La plupart des œuvres sélectionnées sont celles d’artistes émergents, mais ont surtout en commun quelque chose de décalé, voire d’inapproprié. Les vidéos disséminées dans l’espace de Liv Schulman construisent des thèses qui s’autodétruisent. Les monologues des détectives incarnent des situations, parfois absurdes ou paranoïaques, dont la critique semble se retourner contre eux. Meriem Bennani, dans sa vidéo Fly, suit le point de vue d’une mouche en intégrant une pluralité de régime d’images issus de la sphère audiovisuelle. Tout comme dans les épisodes de Shulman, se lit ici une prise en considération des formes mineures de la vidéo, des telenovelas à la télé-réalité, du document aux clips, en passant par l’univers anarchique des images sur le web et de la téléphonie mobile. Anne le Troter fait des pièces sonores dont l’installation semble le prolongement, voire le prétexte. Ludovic Boulard Le Fur développe une production quotidienne et excédentaire dans laquelle se mélange ce qui appartient à l’ordre du déchet et à celui de l’œuvre. Victor Yudaev suit ses propres obsessions, ici l’envie d’arrêter la cigarette, et installe un ensemble de sculptures et d’objets semblant tout droit sortir de son atelier. Le bon goût ne fait plus loi et le baromètre du kitsch est de retour, ainsi qu’en témoigne l’œuvre d’inspiration rococo de Lucile Littot, dont «  le positionnement sans mise à distance nous déroute  ». Enfin, Guillaume Maraud propose une pièce dont la vocation est de financer de l’art, le sien comme ceux de projets émanant d’autres artistes.

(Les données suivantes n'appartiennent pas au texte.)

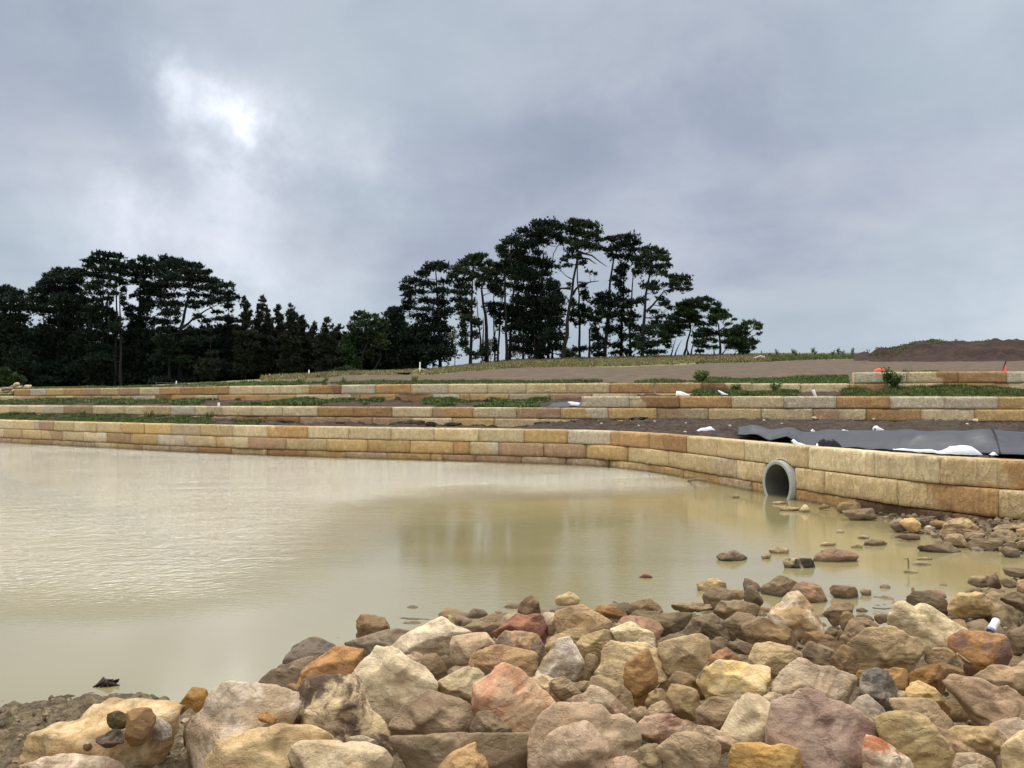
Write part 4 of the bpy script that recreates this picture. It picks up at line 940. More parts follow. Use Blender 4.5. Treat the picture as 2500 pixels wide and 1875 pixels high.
('F', [(970,290),(1130,160),(1340,95),(1420,170),(1500,260),(1440,320),(1200,340),(1050,345)], (192,166,120), (168,142,100), 'biggest peaked tan rock at the wall foot', dict(g=GS)),
('F', [(1180,310),(1300,260),(1500,260),(1620,310),(1500,365),(1280,355)], (152,126,100), (130,108,84), 'flat brown slab in front of the biggest peaked rock at the wall foot', dict(g=GS, mud=.5)),
('F', [(935,360),(1000,300),(1180,320),(1195,365),(1050,400),(960,430)], (142,110,84), (120,94,72), 'reddish-brown low stone at the waterline below the peaked rock', dict(g=GS)),
('F', [(985,440),(1070,350),(1250,340),(1310,380),(1305,490),(1200,520),(1080,490)], (152,126,92), (176,156,120), 'speckled brown rock at the waterline with a dark underside', dict(g=GS, patch=.8)),
('F', [(1300,370),(1370,320),(1600,340),(1640,375),(1480,420),(1380,440),(1310,430)], (156,132,106), (134,112, 90), 'grey-brown slab right of the speckled waterline rock', dict(g=GS)),
('F', [(1640,350),(1840,280),(2080,280),(2110,350),(2080,460),(2060,480),(1860,465),(1680,420)], (162,142,106), (140,120,90), 'broad olive-tan boulder in the rocks by the wall foot', dict(g=GS)),
('F', [(1305,500),(1450,420),(1700,400),(1880,440),(1840,530),(1700,570),(1450,560),(1360,550)], (146,126,100), (124,106,84), 'wide rough brown slab at the waterline under the olive-tan boulder', dict(g=GS, mud=.5)),
('F', [(1880,490),(1980,450),(2212,500),(2320,560),(2212,610),(1980,575)], (132,112,86), (112,94,72), 'long brown slab at the frame edge below the olive-tan boulder', dict(g=GS, mud=.6)),
('F', [(1790,270),(1860,190),(2000,190),(2212,170),(2320,260),(2100,290),(1840,300)], (166,142,100), (144,120,86), 'khaki rock leaning on the wall behind the olive-tan boulder', dict(g=GS)),
('F', [(2110,270),(2300,250),(2330,380),(2150,370)], (196,160,106), (172,136,88), 'orange-tan rock at the frame edge beside the olive-tan boulder', dict(g=GS)),
('F', [(600,545),(720,470),(850,440),(1050,480),(1190,612),(1000,625),(760,615),(640,600)], (104,92,70), (150,136,104), 'dark whale-backed rock in the water before the wall foot rocks', dict(g=GW, mud=.7)),
('F', [(1870,600),(1950,545),(2140,600),(2150,695),(2060,705),(1900,650)], (132,116,96), (108,94,78), 'grey-brown stone off the waterline of the rocks by the wall', dict(g=GW)),
('F', [(1520,565),(1600,530),(1680,575),(1620,595)], (162,142,112), (140,122,96), 'little rounded stone at the waterline under the wide rough slab', dict(g=GW)),
('F', [(1000,130),(1060,90),(1180,120),(1140,170),(1050,180)], (152,126,92), (130,108,78), 'brown stone right behind the ochre oblong one at the wall', dict(g=GS)),
('F', [(660,295),(720,215),(800,205),(870,275),(780,285)], (206,200,186), (150,140,124), 'whitish bent stone in the water between the tan rock and the ochre one', dict(g=GW, mud=0)),
('E', [(140,834),(190,815),(260,815),(345,860),(300,884),(190,878)], (132,116,100), (112,98,84), 'flat dark rock farthest left in the shallow water', dict(g=GW)),
('E', [(790,848),(850,810),(930,800),(1080,830),(1085,868),(1000,890),(860,880)], (156,120,94), (132,100,80), 'long low reddish-brown rock in the middle of the shallow water', dict(g=GW)),
('E', [(585,885),(640,868),(760,868),(798,912),(770,935),(620,928)], (186,170,130), (66,62,54), 'flat yellowish rock with a black right end in the shallow water', dict(g=GW, patch=1, mud=0)),
('E', [(440,850),(470,832),(505,850),(490,869),(455,867)], (176,152,110), (150,128,92), 'small round tan stone between two flat ones in the water', dict(g=GW)),
('E', [(497,808),(560,790),(625,807),(590,836),(520,832)], (188,162,116), (160,136,98), 'low yellowish stone barely above the shallow water', dict(g=GW)),
('E', [(945,545),(980,495),(1060,485),(1110,510),(1080,540),(1000,555)], (168,142,96), (146,122,84), 'khaki rock at the foot of the wall right of the pipe', dict(g=GS)),
('E', [(990,585),(1020,545),(1130,530),(1200,560),(1205,592),(1050,600)], (136,116,92), (112,96,78), 'dark slab in the water in front of the khaki rock by the wall', dict(g=GS)),
('E', [(560,532),(620,515),(700,527),(680,547)], (176,152,112), (156,132,98), 'flat tan stone in the water left of the white-tipped one', dict(g=GW)),
('E', [(695,548),(735,503),(770,548),(740,557)], (208,194,152), (180,166,126), 'pale pointed stone in the water right of the pipe', dict(g=GW, mud=0)),
('E', [(510,492),(560,480),(610,487),(600,502),(530,502)], (186,162,122), (156,134,100), 'flat stone just below the mouth of the pipe', dict(g=GW)),
('E', [(825,522),(860,497),(900,520),(840,533)], (152,132,86), (128,110,74), 'small olive stone touching the wall right of the pipe', dict(g=GS)),
('E', [(835,772),(880,757),(940,767),(930,782),(860,784)], (204,184,134), (180,160,116), 'pale flat stone level with the water below the pipe', dict(g=GW)),
('E', [(1045,787),(1080,767),(1120,782),(1100,797),(1060,798)], (204,184,134), (180,160,116), 'pale round-topped stone left of the mud-brown bar of stone', dict(g=GW)),
('E', [(1125,757),(1180,738),(1290,757),(1280,782),(1140,777)], (132,112,86), (110,94,72), 'mud-brown bar of stone in the middle of the shallows', dict(g=GW)),
('E', [(1095,723),(1130,708),(1165,724),(1130,736)], (208,192,148), (184,166,124), 'tiny cream stone behind the mud-brown bar', dict(g=GW)),
('E', [(945,683),(970,672),(997,687),(970,695)], (208,192,152), (184,168,128), 'tiny cream stone straight out from the wall right of the pipe', dict(g=GW)),
('E', [(245,455),(265,435),(290,447),(285,460)], (160,142,100), (140,124,86), 'tiny stone in the water left of the pipe', dict(g=GW)),
('E', [(1460,896),(1500,888),(1580,897),(1570,916),(1500,914)], (200,184,138), (174,158,118), 'pale flat stone with a dark spot near the frame edge shallows', dict(g=GW)),
('E', [(1400,950),(1430,938),(1490,960),(1420,967)], (196,182,140), (168,154,118), 'pale flat stone with a stick standing by it in the shallows', dict(g=GW)),
('E', [(1490,858),(1540,858),(1590,870),(1530,879)], (196,180,134), (172,156,116), 'pale flat stone in front of the whale-backed rock', dict(g=GW)),
('E', [(1240,1052),(1270,1038),(1305,1055),(1290,1068),(1255,1067)], (190,172,146), (168,150,126), 'pinkish pebble level with the calm water', dict(g=GW)),
('E', [(1105,1085),(1130,1068),(1180,1080),(1175,1106),(1130,1106)], (176,150,126), (152,128,106), 'brown-pink pebble right of the squarish dark rock', dict(g=GW)),
('E', [(1450,1068),(1462,1058),(1475,1085),(1460,1094)], (166,136,94), (140,114,80), 'tiny upright stone standing in the calm water', dict(g=GW)),
('E', [(1085,1210),(1120,1200),(1160,1220),(1140,1232),(1100,1230)], (132,108,84), (110,90,70), 'small dark stone in the channel beside the floating stick', dict(g=GW)),
('E', [(5,1035),(60,1005),(110,1000),(190,1040),(205,1080),(120,1090),(40,1085)], (204,172,112), (178,146,94), 'pale golden rock at the left end of the rocks off the pile', dict(g=GW)),
('E', [(52,1125),(80,1080),(150,1065),(230,1090),(240,1135),(180,1190),(90,1195)], (120,104,76), (98,84,62), 'round muddy rock in front of the pale golden rock', dict(mud=1)),
('E', [(322,1065),(335,1010),(360,1030),(440,1075),(410,1095),(350,1095)], (132,106,90), (110,88,76), 'dark fin of rock pointing up out of the water', dict(g=GW)),
('E', [(320,1115),(345,1060),(390,1055),(440,1130),(445,1185),(360,1195)], (118,100,70), (96,82,58), 'mossy brown rock just in front of the dark fin', dict(mud=1)),
('E', [(215,1090),(250,1070),(320,1080),(315,1135),(250,1135)], (172,142,102), (150,122,88), 'ochre stone between the round muddy rock and the mossy brown one', {}),
('C', [(1725,440),(1800,370),(1920,370),(2060,410),(2060,490),(1900,510),(1740,480)], (162,136,96), (138,114,80), 'broad muddy ochre rock above the brown flat-topped slab', dict(mud=.7)),
('C', [(1485,600),(1560,510),(1690,475),(1780,540),(1820,630),(1800,670),(1650,650),(1500,620)], (124,104,78), (104,86,66), 'angular mud-dark rock by the pool between rock heaps', dict(mud=.8)),
('C', [(1815,540),(1900,470),(2040,490),(1990,570),(1970,680),(1860,660)], (152,126,96), (130,106,80), 'brown rock right of the angular mud-dark rock', dict(mud=.5)),
('C', [(1660,690),(1760,655),(1820,690),(1780,790),(1710,800)], (120,100,76), (100,84,64), 'dark muddy stone right of the big mottled tan rock', dict(mud=1)),
('C', [(1810,710),(1900,665),(2025,720),(1990,770),(1900,760)], (126,106,82), (108,90,70), 'grey mud-covered stone left of the smooth sandy rock', dict(mud=.9)),
('C', [(1140,197),(1185,163),(1220,170),(1240,197)], (172,88,74), (140,72,60), 'little brick-red stone in the reflection of the trees', dict(g=GW)),
('D', [(2090,600),(2150,560),(2280,560),(2300,760),(2120,760)], (152,130,100), (128,108,82), 'muddy rock right of the rust and purple boulder', dict(mud=.9)),
('D', [(2145,880),(2212,820),(2300,850),(2290,930),(2160,910)], (192,168,140), (170,146,120), 'pale pink stone at the frame edge below the rust and purple boulder', {}),
('D', [(675,615),(740,580),(785,612),(700,655)], (116,96,72), (98,80,60), 'dark flat stone in the channel between the rocks', dict(g=GW)),
('D', [(770,700),(790,600),(840,595),(820,700)], (122,102,72), (102,84,60), 'narrow dark stone left of the ribbed brown cone', {}),
]
for i, (crop, pts, c1, c2, label, opt) in enumerate(ROCKS):
    opt = dict(opt); g = opt.pop('g', GP)
    if g == GW and 'foot' not in opt: opt['foot'] = .02; opt['bottom'] = 1.6; opt.setdefault('lift', .0)
    if g == GS: opt.setdefault('foot', .05)
    small = crop in 'EF'
    rock(crop, pts, c1, c2, label, g, name='boulder' if not small and 'boulder' in label else 'rock', **opt)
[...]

Au fond, les œuvres affirment leur autonomie, elles ne cherchent pas à faire de l’art qui ressemble à de l’art, mais à trouver des solutions pour pouvoir faire de l’art. L’exposition Le Vingtième Prix de la Fondation d’entreprise Ricard a dérouté la critique comme les spectateurs, certains y auront vu une évocation du personnage de Bartleby, d’autres des œuvres antagonistes, d’autres encore des pièces à l’état de projet. Que l’anniversaire du 20e prix corresponde, ainsi que le soulève Beloufa, à la dernière coupe du monde de football et à la naissance de Google, laissait augurer de l’artiste-commissaire un statement fort qui ferait office de grand discours à l’heure de l’anthropocène, des études postcoloniales ou des sociétés de flux. Heureusement, il n’en fut rien.

Le Vingtième Prix de la Fondation d’Entreprise Ricard, une proposition de Neïl Beloufa, jusqu’au 27 octobre.